## WHAT YOU WILL DO
Quote every line as given.

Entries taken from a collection

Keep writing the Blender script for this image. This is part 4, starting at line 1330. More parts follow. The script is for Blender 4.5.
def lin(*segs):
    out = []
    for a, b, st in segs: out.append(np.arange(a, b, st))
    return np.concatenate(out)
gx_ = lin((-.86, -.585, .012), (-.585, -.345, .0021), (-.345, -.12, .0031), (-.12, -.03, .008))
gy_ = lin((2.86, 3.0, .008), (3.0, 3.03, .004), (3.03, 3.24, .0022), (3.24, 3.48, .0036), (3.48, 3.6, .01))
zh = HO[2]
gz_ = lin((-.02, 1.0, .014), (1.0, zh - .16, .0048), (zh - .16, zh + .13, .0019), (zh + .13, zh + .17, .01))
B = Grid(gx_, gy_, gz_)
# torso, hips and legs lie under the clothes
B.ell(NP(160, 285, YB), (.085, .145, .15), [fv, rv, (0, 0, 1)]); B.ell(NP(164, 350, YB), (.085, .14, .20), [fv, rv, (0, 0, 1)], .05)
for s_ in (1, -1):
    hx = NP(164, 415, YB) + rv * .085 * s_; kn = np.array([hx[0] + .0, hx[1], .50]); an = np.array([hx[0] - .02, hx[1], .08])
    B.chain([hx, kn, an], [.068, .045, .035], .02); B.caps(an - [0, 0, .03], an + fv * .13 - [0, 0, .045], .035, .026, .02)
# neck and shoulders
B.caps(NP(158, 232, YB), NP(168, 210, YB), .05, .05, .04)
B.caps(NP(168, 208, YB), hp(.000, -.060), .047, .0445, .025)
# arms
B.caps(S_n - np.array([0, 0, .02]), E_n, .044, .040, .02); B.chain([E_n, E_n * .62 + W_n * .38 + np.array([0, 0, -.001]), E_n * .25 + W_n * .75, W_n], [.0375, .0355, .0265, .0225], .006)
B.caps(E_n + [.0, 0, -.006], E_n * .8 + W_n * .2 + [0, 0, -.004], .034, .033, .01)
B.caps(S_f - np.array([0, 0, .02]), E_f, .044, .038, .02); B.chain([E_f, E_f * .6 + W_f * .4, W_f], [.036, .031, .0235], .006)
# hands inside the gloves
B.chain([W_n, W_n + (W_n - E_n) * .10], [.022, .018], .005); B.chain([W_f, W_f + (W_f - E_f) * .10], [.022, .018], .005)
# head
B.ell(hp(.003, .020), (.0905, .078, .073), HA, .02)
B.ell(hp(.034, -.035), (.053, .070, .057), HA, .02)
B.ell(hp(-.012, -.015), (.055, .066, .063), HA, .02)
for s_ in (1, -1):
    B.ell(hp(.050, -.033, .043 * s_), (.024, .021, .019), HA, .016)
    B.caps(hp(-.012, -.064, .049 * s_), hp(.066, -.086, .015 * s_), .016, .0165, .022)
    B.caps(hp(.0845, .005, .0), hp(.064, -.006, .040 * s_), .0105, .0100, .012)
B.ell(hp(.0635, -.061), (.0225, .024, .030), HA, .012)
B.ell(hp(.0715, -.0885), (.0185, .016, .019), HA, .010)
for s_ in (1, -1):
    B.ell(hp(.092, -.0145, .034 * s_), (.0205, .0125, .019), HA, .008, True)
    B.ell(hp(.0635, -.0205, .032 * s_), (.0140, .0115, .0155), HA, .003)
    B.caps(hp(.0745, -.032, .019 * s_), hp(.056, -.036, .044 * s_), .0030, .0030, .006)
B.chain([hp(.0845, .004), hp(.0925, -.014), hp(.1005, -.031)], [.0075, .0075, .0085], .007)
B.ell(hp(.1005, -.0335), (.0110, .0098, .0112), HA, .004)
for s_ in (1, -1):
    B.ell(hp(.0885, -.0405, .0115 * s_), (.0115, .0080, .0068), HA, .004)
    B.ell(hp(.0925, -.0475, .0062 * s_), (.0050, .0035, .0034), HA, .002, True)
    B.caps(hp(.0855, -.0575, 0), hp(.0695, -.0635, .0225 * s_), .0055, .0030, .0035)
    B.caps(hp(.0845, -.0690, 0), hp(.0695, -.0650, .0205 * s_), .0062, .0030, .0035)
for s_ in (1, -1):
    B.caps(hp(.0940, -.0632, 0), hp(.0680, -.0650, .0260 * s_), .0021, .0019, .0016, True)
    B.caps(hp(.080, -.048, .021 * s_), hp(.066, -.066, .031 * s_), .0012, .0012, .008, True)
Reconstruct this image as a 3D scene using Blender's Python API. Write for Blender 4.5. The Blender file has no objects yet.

## COMPLETE RESPONSE
Keep writing the Blender script for this image. This is part 4, starting at line 1330. More parts follow. The script is for Blender 4.5.
def lin(*segs):
    out = []
    for a, b, st in segs: out.append(np.arange(a, b, st))
    return np.concatenate(out)
gx_ = lin((-.86, -.585, .012), (-.585, -.345, .0021), (-.345, -.12, .0031), (-.12, -.03, .008))
gy_ = lin((2.86, 3.0, .008), (3.0, 3.03, .004), (3.03, 3.24, .0022), (3.24, 3.48, .0036), (3.48, 3.6, .01))
zh = HO[2]
gz_ = lin((-.02, 1.0, .014), (1.0, zh - .16, .0048), (zh - .16, zh + .13, .0019), (zh + .13, zh + .17, .01))
B = Grid(gx_, gy_, gz_)
# torso, hips and legs lie under the clothes
B.ell(NP(160, 285, YB), (.085, .145, .15), [fv, rv, (0, 0, 1)]); B.ell(NP(164, 350, YB), (.085, .14, .20), [fv, rv, (0, 0, 1)], .05)
for s_ in (1, -1):
    hx = NP(164, 415, YB) + rv * .085 * s_; kn = np.array([hx[0] + .0, hx[1], .50]); an = np.array([hx[0] - .02, hx[1], .08])
    B.chain([hx, kn, an], [.068, .045, .035], .02); B.caps(an - [0, 0, .03], an + fv * .13 - [0, 0, .045], .035, .026, .02)
# neck and shoulders
B.caps(NP(158, 232, YB), NP(168, 210, YB), .05, .05, .04)
B.caps(NP(168, 208, YB), hp(.000, -.060), .047, .0445, .025)
# arms
B.caps(S_n - np.array([0, 0, .02]), E_n, .044, .040, .02); B.chain([E_n, E_n * .62 + W_n * .38 + np.array([0, 0, -.001]), E_n * .25 + W_n * .75, W_n], [.0375, .0355, .0265, .0225], .006)
B.caps(E_n + [.0, 0, -.006], E_n * .8 + W_n * .2 + [0, 0, -.004], .034, .033, .01)
B.caps(S_f - np.array([0, 0, .02]), E_f, .044, .038, .02); B.chain([E_f, E_f * .6 + W_f * .4, W_f], [.036, .031, .0235], .006)
# hands inside the gloves
B.chain([W_n, W_n + (W_n - E_n) * .10], [.022, .018], .005); B.chain([W_f, W_f + (W_f - E_f) * .10], [.022, .018], .005)
# head
B.ell(hp(.003, .020), (.0905, .078, .073), HA, .02)
B.ell(hp(.034, -.035), (.053, .070, .057), HA, .02)
B.ell(hp(-.012, -.015), (.055, .066, .063), HA, .02)
for s_ in (1, -1):
    B.ell(hp(.050, -.033, .043 * s_), (.024, .021, .019), HA, .016)
    B.caps(hp(-.012, -.064, .049 * s_), hp(.066, -.086, .015 * s_), .016, .0165, .022)
    B.caps(hp(.0845, .005, .0), hp(.064, -.006, .040 * s_), .0105, .0100, .012)
B.ell(hp(.0635, -.061), (.0225, .024, .030), HA, .012)
B.ell(hp(.0715, -.0885), (.0185, .016, .019), HA, .010)
for s_ in (1, -1):
    B.ell(hp(.092, -.0145, .034 * s_), (.0205, .0125, .019), HA, .008, True)
    B.ell(hp(.0635, -.0205, .032 * s_), (.0140, .0115, .0155), HA, .003)
    B.caps(hp(.0745, -.032, .019 * s_), hp(.056, -.036, .044 * s_), .0030, .0030, .006)
B.chain([hp(.0845, .004), hp(.0925, -.014), hp(.1005, -.031)], [.0075, .0075, .0085], .007)
B.ell(hp(.1005, -.0335), (.0110, .0098, .0112), HA, .004)
for s_ in (1, -1):
    B.ell(hp(.0885, -.0405, .0115 * s_), (.0115, .0080, .0068), HA, .004)
    B.ell(hp(.0925, -.0475, .0062 * s_), (.0050, .0035, .0034), HA, .002, True)
    B.caps(hp(.0855, -.0575, 0), hp(.0695, -.0635, .0225 * s_), .0055, .0030, .0035)
    B.caps(hp(.0845, -.0690, 0), hp(.0695, -.0650, .0205 * s_), .0062, .0030, .0035)
for s_ in (1, -1):
    B.caps(hp(.0940, -.0632, 0), hp(.0680, -.0650, .0260 * s_), .0021, .0019, .0016, True)
    B.caps(hp(.080, -.048, .021 * s_), hp(.066, -.066, .031 * s_), .0012, .0012, .008, True)
Reconstruct this image as a 3D scene using Blender's Python API. Write for Blender 4.5. The Blender file has no objects yet.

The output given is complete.